[Start of Supplied entries]

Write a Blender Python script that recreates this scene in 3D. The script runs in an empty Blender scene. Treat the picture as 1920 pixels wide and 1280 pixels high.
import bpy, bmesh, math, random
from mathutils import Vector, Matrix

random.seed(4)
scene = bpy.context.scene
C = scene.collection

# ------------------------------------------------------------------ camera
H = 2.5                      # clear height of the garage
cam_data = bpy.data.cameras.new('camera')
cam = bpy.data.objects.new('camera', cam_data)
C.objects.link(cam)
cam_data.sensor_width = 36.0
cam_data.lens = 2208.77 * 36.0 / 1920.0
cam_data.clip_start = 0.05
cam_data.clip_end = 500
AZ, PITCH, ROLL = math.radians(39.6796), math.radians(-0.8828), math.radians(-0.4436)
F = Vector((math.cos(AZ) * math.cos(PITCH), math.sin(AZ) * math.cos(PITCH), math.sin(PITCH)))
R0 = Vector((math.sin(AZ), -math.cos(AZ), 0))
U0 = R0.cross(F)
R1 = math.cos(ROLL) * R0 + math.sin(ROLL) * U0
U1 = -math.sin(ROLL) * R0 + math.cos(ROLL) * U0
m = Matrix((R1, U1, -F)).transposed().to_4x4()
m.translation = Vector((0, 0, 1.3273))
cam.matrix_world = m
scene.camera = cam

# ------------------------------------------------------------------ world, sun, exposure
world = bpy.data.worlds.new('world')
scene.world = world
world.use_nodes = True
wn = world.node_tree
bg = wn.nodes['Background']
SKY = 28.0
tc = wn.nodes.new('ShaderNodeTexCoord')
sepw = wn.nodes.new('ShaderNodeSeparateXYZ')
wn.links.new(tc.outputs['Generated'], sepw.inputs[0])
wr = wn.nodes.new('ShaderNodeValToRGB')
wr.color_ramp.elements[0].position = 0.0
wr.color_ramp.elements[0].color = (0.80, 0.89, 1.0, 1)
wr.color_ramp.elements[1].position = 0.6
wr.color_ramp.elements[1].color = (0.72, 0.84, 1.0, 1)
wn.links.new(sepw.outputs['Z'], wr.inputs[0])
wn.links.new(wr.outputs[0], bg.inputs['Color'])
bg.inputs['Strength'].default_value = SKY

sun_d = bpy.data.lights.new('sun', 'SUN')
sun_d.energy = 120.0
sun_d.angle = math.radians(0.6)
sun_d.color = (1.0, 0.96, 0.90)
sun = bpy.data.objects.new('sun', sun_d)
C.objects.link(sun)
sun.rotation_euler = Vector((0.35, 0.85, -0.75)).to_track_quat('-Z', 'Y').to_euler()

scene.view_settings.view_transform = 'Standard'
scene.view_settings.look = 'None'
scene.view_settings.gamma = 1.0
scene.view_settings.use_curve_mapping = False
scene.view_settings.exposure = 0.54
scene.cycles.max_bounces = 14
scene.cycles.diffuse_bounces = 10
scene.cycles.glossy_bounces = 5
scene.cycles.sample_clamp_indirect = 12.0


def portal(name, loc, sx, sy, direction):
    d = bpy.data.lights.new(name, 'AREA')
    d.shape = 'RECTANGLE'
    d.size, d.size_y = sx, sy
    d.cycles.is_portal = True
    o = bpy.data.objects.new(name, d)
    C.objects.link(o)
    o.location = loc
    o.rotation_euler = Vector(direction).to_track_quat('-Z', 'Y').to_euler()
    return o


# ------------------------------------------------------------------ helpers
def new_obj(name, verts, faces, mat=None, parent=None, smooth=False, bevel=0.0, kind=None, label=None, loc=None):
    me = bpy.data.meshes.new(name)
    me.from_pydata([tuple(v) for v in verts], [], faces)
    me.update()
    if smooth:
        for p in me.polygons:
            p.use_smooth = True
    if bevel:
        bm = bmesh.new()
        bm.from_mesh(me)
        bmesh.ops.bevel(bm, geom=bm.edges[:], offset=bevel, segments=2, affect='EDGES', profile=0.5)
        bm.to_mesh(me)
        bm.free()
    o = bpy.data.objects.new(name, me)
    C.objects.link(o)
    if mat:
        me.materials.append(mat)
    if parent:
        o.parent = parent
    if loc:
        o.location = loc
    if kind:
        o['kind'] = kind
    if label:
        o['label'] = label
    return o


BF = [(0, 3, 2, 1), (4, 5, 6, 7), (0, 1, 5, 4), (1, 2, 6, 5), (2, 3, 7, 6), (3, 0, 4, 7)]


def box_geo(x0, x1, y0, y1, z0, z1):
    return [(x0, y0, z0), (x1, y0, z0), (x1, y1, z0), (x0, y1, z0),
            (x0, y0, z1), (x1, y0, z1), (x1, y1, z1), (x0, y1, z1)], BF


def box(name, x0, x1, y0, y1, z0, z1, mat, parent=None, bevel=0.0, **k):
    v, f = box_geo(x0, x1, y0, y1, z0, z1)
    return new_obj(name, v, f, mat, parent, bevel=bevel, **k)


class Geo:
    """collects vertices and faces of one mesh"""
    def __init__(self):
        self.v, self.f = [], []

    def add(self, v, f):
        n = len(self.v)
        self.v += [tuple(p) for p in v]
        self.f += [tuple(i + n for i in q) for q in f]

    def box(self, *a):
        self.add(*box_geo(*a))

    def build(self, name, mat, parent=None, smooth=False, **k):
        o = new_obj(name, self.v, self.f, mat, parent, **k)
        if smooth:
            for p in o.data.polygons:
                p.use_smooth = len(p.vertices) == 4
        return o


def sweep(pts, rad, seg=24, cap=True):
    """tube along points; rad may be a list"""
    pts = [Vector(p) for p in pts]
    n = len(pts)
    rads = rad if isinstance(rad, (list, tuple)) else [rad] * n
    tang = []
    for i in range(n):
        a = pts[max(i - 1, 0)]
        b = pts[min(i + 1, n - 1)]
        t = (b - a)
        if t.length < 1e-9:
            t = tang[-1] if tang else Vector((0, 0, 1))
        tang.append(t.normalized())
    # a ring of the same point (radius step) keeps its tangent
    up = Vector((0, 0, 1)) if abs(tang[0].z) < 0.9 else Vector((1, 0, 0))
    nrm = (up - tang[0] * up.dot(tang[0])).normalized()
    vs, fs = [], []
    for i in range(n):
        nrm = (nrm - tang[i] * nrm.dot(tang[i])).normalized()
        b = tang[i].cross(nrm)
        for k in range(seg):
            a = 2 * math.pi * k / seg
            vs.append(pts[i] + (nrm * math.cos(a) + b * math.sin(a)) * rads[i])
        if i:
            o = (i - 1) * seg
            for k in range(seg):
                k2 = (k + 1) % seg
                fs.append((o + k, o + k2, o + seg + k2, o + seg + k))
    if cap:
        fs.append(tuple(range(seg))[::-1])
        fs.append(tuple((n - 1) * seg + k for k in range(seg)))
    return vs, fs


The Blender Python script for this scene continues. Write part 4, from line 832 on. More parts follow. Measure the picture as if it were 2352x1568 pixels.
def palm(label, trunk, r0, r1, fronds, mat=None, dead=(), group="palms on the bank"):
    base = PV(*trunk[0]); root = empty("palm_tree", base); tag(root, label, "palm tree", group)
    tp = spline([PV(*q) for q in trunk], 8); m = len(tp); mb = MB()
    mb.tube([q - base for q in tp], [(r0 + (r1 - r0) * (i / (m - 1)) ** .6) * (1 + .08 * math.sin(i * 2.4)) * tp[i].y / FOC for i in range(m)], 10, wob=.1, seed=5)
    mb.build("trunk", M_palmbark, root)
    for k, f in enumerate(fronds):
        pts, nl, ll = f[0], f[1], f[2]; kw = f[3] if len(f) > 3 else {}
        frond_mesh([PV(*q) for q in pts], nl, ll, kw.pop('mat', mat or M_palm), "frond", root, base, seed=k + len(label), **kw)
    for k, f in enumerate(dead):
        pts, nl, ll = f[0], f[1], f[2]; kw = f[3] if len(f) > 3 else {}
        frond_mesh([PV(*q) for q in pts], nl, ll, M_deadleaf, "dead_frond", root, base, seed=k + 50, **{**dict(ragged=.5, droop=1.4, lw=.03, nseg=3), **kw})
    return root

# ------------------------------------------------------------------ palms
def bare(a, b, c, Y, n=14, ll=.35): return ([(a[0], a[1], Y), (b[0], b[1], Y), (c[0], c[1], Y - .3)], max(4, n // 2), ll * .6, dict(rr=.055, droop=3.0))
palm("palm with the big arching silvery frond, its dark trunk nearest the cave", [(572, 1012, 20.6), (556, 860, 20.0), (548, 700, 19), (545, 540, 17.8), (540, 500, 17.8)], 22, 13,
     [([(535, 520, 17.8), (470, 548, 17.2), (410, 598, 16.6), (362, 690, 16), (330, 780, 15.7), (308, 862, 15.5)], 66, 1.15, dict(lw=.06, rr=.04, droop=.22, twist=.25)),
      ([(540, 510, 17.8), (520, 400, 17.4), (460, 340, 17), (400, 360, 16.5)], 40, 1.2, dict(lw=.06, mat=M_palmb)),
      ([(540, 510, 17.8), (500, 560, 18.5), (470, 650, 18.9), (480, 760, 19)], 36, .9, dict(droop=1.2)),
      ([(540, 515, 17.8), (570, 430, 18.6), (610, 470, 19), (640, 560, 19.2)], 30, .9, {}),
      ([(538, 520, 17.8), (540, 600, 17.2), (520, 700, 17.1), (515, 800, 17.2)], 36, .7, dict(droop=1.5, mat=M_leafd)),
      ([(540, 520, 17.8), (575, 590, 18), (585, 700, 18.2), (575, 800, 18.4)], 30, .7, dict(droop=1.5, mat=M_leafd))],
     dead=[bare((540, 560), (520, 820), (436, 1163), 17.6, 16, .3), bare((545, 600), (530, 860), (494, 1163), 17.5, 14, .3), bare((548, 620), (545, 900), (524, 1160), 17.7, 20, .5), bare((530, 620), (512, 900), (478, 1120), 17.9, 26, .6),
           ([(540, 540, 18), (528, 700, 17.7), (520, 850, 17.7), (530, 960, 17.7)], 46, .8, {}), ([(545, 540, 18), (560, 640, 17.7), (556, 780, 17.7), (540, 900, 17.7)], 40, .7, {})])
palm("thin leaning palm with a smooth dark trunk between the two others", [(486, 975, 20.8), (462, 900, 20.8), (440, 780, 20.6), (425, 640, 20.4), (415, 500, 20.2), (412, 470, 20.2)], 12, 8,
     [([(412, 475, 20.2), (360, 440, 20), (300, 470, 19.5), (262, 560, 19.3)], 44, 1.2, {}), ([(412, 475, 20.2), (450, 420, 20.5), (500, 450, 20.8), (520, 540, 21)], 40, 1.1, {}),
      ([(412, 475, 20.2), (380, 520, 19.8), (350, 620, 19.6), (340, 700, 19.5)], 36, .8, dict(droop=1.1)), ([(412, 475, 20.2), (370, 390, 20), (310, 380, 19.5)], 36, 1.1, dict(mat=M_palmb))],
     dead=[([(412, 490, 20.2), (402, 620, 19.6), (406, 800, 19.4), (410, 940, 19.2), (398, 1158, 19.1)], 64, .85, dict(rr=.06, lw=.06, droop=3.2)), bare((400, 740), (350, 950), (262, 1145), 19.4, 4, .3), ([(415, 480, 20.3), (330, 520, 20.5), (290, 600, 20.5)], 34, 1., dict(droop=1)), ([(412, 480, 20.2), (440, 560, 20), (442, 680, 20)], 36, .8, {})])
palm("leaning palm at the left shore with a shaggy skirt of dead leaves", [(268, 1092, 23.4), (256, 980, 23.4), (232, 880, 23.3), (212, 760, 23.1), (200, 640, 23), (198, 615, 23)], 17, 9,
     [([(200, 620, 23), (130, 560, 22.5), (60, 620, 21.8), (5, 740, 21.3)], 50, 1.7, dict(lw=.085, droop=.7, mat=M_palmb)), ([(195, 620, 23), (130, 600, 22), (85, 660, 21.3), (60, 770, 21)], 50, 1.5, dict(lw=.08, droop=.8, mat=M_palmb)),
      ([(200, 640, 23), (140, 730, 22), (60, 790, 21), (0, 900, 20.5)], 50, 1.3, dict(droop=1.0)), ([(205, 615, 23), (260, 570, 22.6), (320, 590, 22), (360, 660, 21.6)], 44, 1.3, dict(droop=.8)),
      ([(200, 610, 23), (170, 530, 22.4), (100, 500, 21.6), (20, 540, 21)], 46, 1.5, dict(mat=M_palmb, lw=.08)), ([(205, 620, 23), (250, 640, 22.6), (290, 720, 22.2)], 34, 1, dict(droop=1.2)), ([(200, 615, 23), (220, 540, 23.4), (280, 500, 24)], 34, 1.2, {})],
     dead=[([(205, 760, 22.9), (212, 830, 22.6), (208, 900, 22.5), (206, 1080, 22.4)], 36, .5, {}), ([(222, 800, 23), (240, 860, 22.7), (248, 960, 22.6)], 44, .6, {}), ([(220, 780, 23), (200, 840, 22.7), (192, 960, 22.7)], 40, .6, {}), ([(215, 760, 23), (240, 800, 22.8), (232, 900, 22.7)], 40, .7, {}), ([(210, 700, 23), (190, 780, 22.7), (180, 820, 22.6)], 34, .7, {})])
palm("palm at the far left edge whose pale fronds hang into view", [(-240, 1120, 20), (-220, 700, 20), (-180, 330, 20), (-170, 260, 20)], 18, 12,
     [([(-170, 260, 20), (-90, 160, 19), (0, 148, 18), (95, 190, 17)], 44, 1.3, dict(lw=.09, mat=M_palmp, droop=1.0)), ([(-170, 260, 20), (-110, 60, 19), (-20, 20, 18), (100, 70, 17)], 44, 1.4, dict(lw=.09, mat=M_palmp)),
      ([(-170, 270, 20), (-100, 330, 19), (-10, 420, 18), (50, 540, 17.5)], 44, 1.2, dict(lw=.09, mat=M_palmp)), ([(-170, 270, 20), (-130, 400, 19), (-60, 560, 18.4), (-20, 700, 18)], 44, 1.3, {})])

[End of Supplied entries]

Return, word for word, every line from the top of the entries down to the line that holds "C = scene.collection", both included.

▶ **Output below**:
Write a Blender Python script that recreates this scene in 3D. The script runs in an empty Blender scene. Treat the picture as 1920 pixels wide and 1280 pixels high.
import bpy, bmesh, math, random
from mathutils import Vector, Matrix

random.seed(4)
scene = bpy.context.scene
C = scene.collection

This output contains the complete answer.